-- AIM --
Retype, please, the listing from its opening line through the line that contains "M['yellow'], hood, .012)", both included, without the pictures.

-- SOURCE MATERIAL --
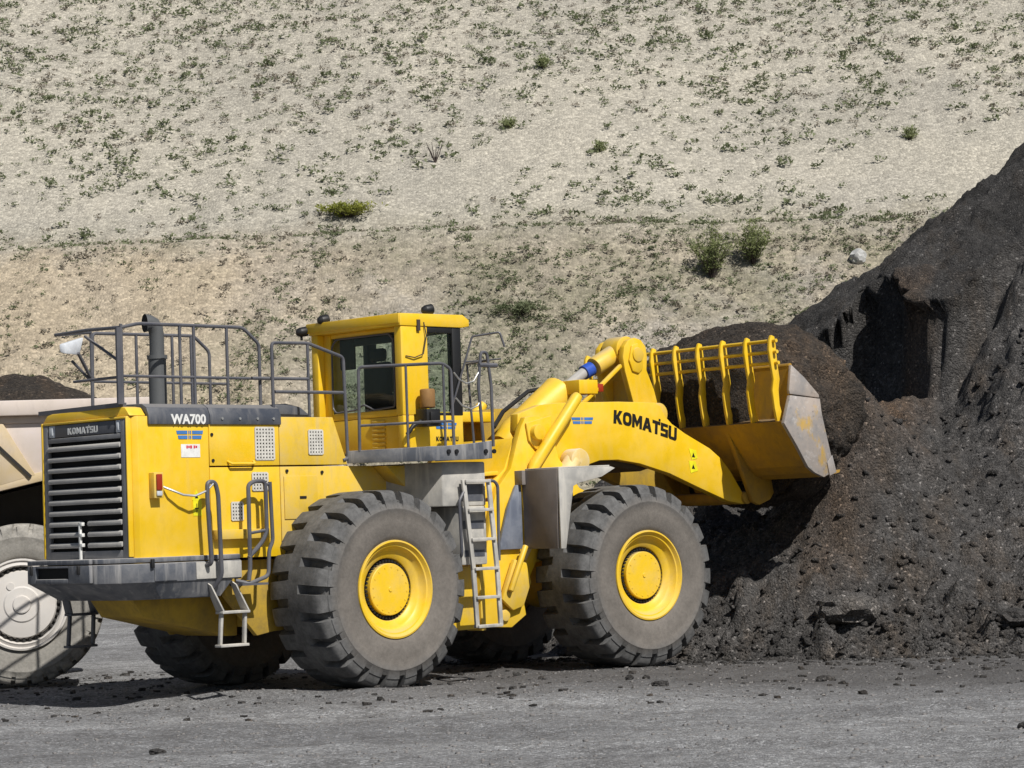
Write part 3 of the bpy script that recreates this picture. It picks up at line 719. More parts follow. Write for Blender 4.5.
# ---- engine hood
YH = 1.0
def hood_outline(d=0): return [(-3.15, -.84 + d), (-3.05, -YH + d), (0.35, -YH + d), (0.35, YH - d), (-3.05, YH - d), (-3.15, .84 - d)]
b = MB(); b.prism([(-3.09, -.95), (-3.03, -YH), (-2.04, -YH), (-2.04, YH), (-2.93, YH), (-3.09, .76)], 1.60, 3.26, 'z')
for y0, y1 in ((-.955, -.935), (.70, .735)): b.box(-3.16, -3.091, y0, y1, 1.68, 3.262)
b.box(-3.16, -3.091, -.934, .699, 3.232, 3.262)
hood = b.build('engine_hood', M['yellow'], LD, .02)
b = MB(); b.box(-2.034, -1.006, -YH - .004, YH, 2.69, 3.26); b.box(-2.034, -1.006, -YH, YH, 1.62, 2.672)
b.build('hood_door', M['yellow'], hood, .006)
b = MB(); b.prism([(-.994, 2.69), (.05, 2.69), (.02, 2.78), (-.16, 3.26), (-.994, 3.26)], -YH, YH)
b.box(-.994, 1.05, -YH + .002, YH, 1.62, 2.672)
b.build('side_panel', M['yellow_dusty'], hood, .008)
b = MB(); b.box(-.95, -.44, -YH - .012, -YH - .001, 2.05, 2.56)
b.box(-2.02, -1.2, -YH - .10, -YH - .001, 1.84, 1.95)
b.build('access_panel', M['yellow_dusty'], hood, .006)
# dark top cover
b = MB()
cov = [(-1.03, 3.165), (-1.03, 3.27), (-.99, 3.36), (-.90, 3.405), (0, 3.43), (.90, 3.405), (.99, 3.36), (1.03, 3.27), (1.03, 3.165), (.985, 3.165), (.985, 3.262), (-.985, 3.262), (-.985, 3.165)]
b.prism(cov, -2.90, -2.036, 'x'); b.prism(cov, -2.030, -.98, 'x')
cover = b.build('hood_cover', M['dark'], LD, .01)
for x in (-1.86, -1.60, -1.34, -1.10):
    b = MB(); b.lathe([(0, -1.042), (.016, -1.042), (.016, -1.028)], (x, 0, 3.235), 8); b.build('bolt', M['pale_steel'], cover, 0)
text_mb('WA700', .150, frame_side(-2.585, -1.033, 3.175), .035, .003, 1.02).build('lettering', M['white'], cover, 0, smooth=False)
b = MB(); b.prism([(-.985, 3.265), (-.90, 3.36), (-.8, 3.375), (.55, 3.365), (.64, 3.35), (.74, 3.265)], -3.13, -2.905, 'x'); b.build('rear_cap', M['yellow'], hood, .012)

def vent(x0, x1, z0, z1, nx, nz):
    b = MB(); b.box(x0, x1, -YH - .006, -YH - .002, z0, z1); bk = b.build('vent', M['void'], hood, 0)
    g = MB(); px = (x1 - x0) / nx; pz = (z1 - z0) / nz
    for i in range(nx + 1): g.box(x0 + i * px - px * .27, x0 + i * px + px * .27, -YH - .016, -YH - .006, z0, z1)
    for j in range(nz + 1): g.box(x0, x1, -YH - .013, -YH - .005, z0 + j * pz - pz * .27, z0 + j * pz + pz * .27)
    g.build('vent_mesh', M['vent'], bk if False else hood, 0)
vent(-1.36, -1.09, 2.76, 3.13, 6, 9); vent(-.55, -.34, 2.82, 3.10, 5, 7); vent(-1.42, -1.20, 2.40, 2.60, 5, 5); vent(-1.74, -1.58, 2.06, 2.26, 4, 5)
# hinges, catches, door handle, latch
b = MB(); b.tube([(-1.78, -YH - .005, 2.74), (-1.76, -YH - .06, 2.71), (-1.42, -YH - .06, 2.71), (-1.40, -YH - .005, 2.74)], .014, 8, .02)
b.build('door_handle', M['yellow'], hood, 0)
for x, z in ((-2.0, 3.05), (-1.99, 2.75), (-.36, 2.60), (-.9, 2.62)):
    b = MB(); b.lathe([(0, -YH - .016), (.02, -YH - .016), (.02, -YH + .01)], (x, 0, z), 8); b.build('door_catch', M['black'], hood, 0)
b = MB(); b.box(-.72, -.62, -YH - .02, -YH - .011, 2.29, 2.32); b.build('panel_latch', M['black'], hood, 0)
# stripe emblem, notice, warning labels
def emblem(x0, x1, z0, z1, y, parent, xf=None):
    b = MB(); h = z1 - z0; cxx = (x0 + x1) / 2; wd = x1 - x0; s = .006
    for j, ins in ((0, .10), (1, .0)):
        za = z0 + j * h * .56; zb = za + h * .40; i = ins * wd * .55
        b.prism([(x0 + i + .02 * wd, za), (cxx - .09 * wd, za), (cxx - .09 * wd, zb), (x0 + i, zb)], y - .004, y - .001)
        b.prism([(cxx + .09 * wd, za), (x1 - i - .02 * wd, za), (x1 - i, zb), (cxx + .09 * wd, zb)], y - .004, y - .001)
        b.box(cxx - .05 * wd, cxx - .012 * wd, y - .004, y - .001, za, zb); b.box(cxx + .012 * wd, cxx + .05 * wd, y - .004, y - .001, za, zb)
    return b.build('emblem', M['blue'], parent, 0, xf=xf)
emblem(-2.50, -2.12, 3.0, 3.10, -YH - .002, hood)
b = MB(); b.box(-2.44, -2.17, -YH - .005, -YH - .001, 2.79, 2.94); nt_ = b.build('notice', M['white'], hood, 0)
for marks in (((-2.365, -2.345, 2.892, 2.925), (-2.338, -2.318, 2.897, 2.922), (-2.311, -2.286, 2.892, 2.925)), ((-2.262, -2.242, 2.892, 2.925), (-2.235, -2.212, 2.897, 2.922))):
    b = MB()
    for x0, x1, z0, z1 in marks: b.box(x0, x1, -YH - .0075, -YH - .0052, z0, z1)
    b.build('notice_lettering', M['redletter'], hood, 0)
b = MB(); b.prism([(-2.30, 2.30), (-2.18, 2.30), (-2.24, 2.42)], -YH - .005, -YH - .001); b.box(-2.29, -2.17, -YH - .005, -YH - .001, 2.12, 2.2995)
b.build('warning_label', M['lemon'], hood, 0)
b = MB(); b.prism([(-2.265, 2.32), (-2.215, 2.32), (-2.24, 2.375)], -YH - .007, -YH - .005); b.build('warning_symbol', M['blackletter'], hood, 0)
b = MB(); b.box(-2.245, -2.235, -YH - .007, -YH - .005, 2.15, 2.26); b.box(-2.27, -2.21, -YH - .007, -YH - .005, 2.20, 2.212); b.build('warning_symbol', M['blackletter'], hood, 0)
# tail lamp, its bracket, ladder-side cable
b = MB(); b.box(-2.90, -2.77, -YH - .10, -YH - .001, 2.33, 2.62); tl = b.build('tail_lamp', M['yellow_dusty'], hood, .006)
b = MB(); b.box(-2.875, -2.80, -YH - .125, -YH - .101, 2.42, 2.60); b.build('red_lens', M['red'], hood, .008)
b = MB(); b.box(-2.875, -2.80, -YH - .122, -YH - .101, 2.355, 2.41); b.build('clear_lens', M['lens'], hood, .008)
b = MB(); b.tube([(-2.74, -YH, 2.47), (-2.66, -YH - .09, 2.42), (-2.52, -YH - .13, 2.36), (-2.38, -YH - .17, 2.345), (-2.24, -YH - .2, 2.40), (-2.16, -1.22, 2.48)], .014, 8)
b.build('cable', M['pale_steel'], LD, 0)

# ---- radiator grille on the rear face
X = -3.09
b = MB()
b.prism([(-.93, 1.67), (.69, 1.67), (.69, 3.225), (-.93, 3.225)], X - .012, X - .002, 'x')
fr_ = b.build('grille_backing', M['void'], LD, 0)
b = MB()
b.box(X - .065, X - .013, .60, .695, 1.67, 3.23); b.box(X - .065, X - .013, -.93, -.835, 1.67, 3.23)
b.box(X - .065, X - .013, -.834, .599, 1.67, 1.76); b.box(X - .065, X - .013, -.834, .599, 3.02, 3.075)
gr = b.build('grille_frame', M['grille'], LD, .008)
b = MB(); b.box(X - .06, X - .013, -.72, .46, 3.085, 3.225); pl_ = b.build('name_plate', M['dark'], LD, .006)
_b = logo_mb(.076, .003, .10); _b.bm.transform(frame_rear(X - .0605, .20, 3.108, 1.16)); _b.build('lettering', M['white'], LD, 0, smooth=False)
for y0, y1 in ((.475, .595), (-.83, -.735)):
    b = MB(); b.box(X - .055, X - .013, y0, y1, 3.085, 3.225); b.box(X - .07, X - .056, y0 + .025, y1 - .025, 3.11, 3.20)
    b.build('rear_lamp', M['lens'], LD, .01)
for j in range(10):
    z = 2.945 - j * .1245
    if z < 1.78: break
    segs_ = [(-.829, .599)] if j < 7 else [(-.829, -.17), (-.02, .599)]
    for ya, yb in segs_:
        b = MB(); b.prism([(X - .085, z - .012), (X - .075, z - .03), (X - .02, z + .005), (X - .02, z + .03), (X - .06, z + .034), (X - .082, z + .014)], ya, yb)
        b.build('louvre', M['louver'], LD, .006)
b = MB(); b.bar((X - .10, -.055, 1.66), (X - .10, -.055, 2.09), .03, .03, (1, 0, 0))
for z in (1.83, 1.945, 2.07): b.box(X - .115, X - .075, -.11, -.04, z - .02, z + .02)
b.build('louvre_bracket', M['white'], LD, .004)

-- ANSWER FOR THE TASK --
Write part 3 of the bpy script that recreates this picture. It picks up at line 719. More parts follow. Write for Blender 4.5.
# ---- engine hood
YH = 1.0
def hood_outline(d=0): return [(-3.15, -.84 + d), (-3.05, -YH + d), (0.35, -YH + d), (0.35, YH - d), (-3.05, YH - d), (-3.15, .84 - d)]
b = MB(); b.prism([(-3.09, -.95), (-3.03, -YH), (-2.04, -YH), (-2.04, YH), (-2.93, YH), (-3.09, .76)], 1.60, 3.26, 'z')
for y0, y1 in ((-.955, -.935), (.70, .735)): b.box(-3.16, -3.091, y0, y1, 1.68, 3.262)
b.box(-3.16, -3.091, -.934, .699, 3.232, 3.262)
hood = b.build('engine_hood', M['yellow'], LD, .02)
b = MB(); b.box(-2.034, -1.006, -YH - .004, YH, 2.69, 3.26); b.box(-2.034, -1.006, -YH, YH, 1.62, 2.672)
b.build('hood_door', M['yellow'], hood, .006)
b = MB(); b.prism([(-.994, 2.69), (.05, 2.69), (.02, 2.78), (-.16, 3.26), (-.994, 3.26)], -YH, YH)
b.box(-.994, 1.05, -YH + .002, YH, 1.62, 2.672)
b.build('side_panel', M['yellow_dusty'], hood, .008)
b = MB(); b.box(-.95, -.44, -YH - .012, -YH - .001, 2.05, 2.56)
b.box(-2.02, -1.2, -YH - .10, -YH - .001, 1.84, 1.95)
b.build('access_panel', M['yellow_dusty'], hood, .006)
# dark top cover
b = MB()
cov = [(-1.03, 3.165), (-1.03, 3.27), (-.99, 3.36), (-.90, 3.405), (0, 3.43), (.90, 3.405), (.99, 3.36), (1.03, 3.27), (1.03, 3.165), (.985, 3.165), (.985, 3.262), (-.985, 3.262), (-.985, 3.165)]
b.prism(cov, -2.90, -2.036, 'x'); b.prism(cov, -2.030, -.98, 'x')
cover = b.build('hood_cover', M['dark'], LD, .01)
for x in (-1.86, -1.60, -1.34, -1.10):
    b = MB(); b.lathe([(0, -1.042), (.016, -1.042), (.016, -1.028)], (x, 0, 3.235), 8); b.build('bolt', M['pale_steel'], cover, 0)
text_mb('WA700', .150, frame_side(-2.585, -1.033, 3.175), .035, .003, 1.02).build('lettering', M['white'], cover, 0, smooth=False)
b = MB(); b.prism([(-.985, 3.265), (-.90, 3.36), (-.8, 3.375), (.55, 3.365), (.64, 3.35), (.74, 3.265)], -3.13, -2.905, 'x'); b.build('rear_cap', M['yellow'], hood, .012)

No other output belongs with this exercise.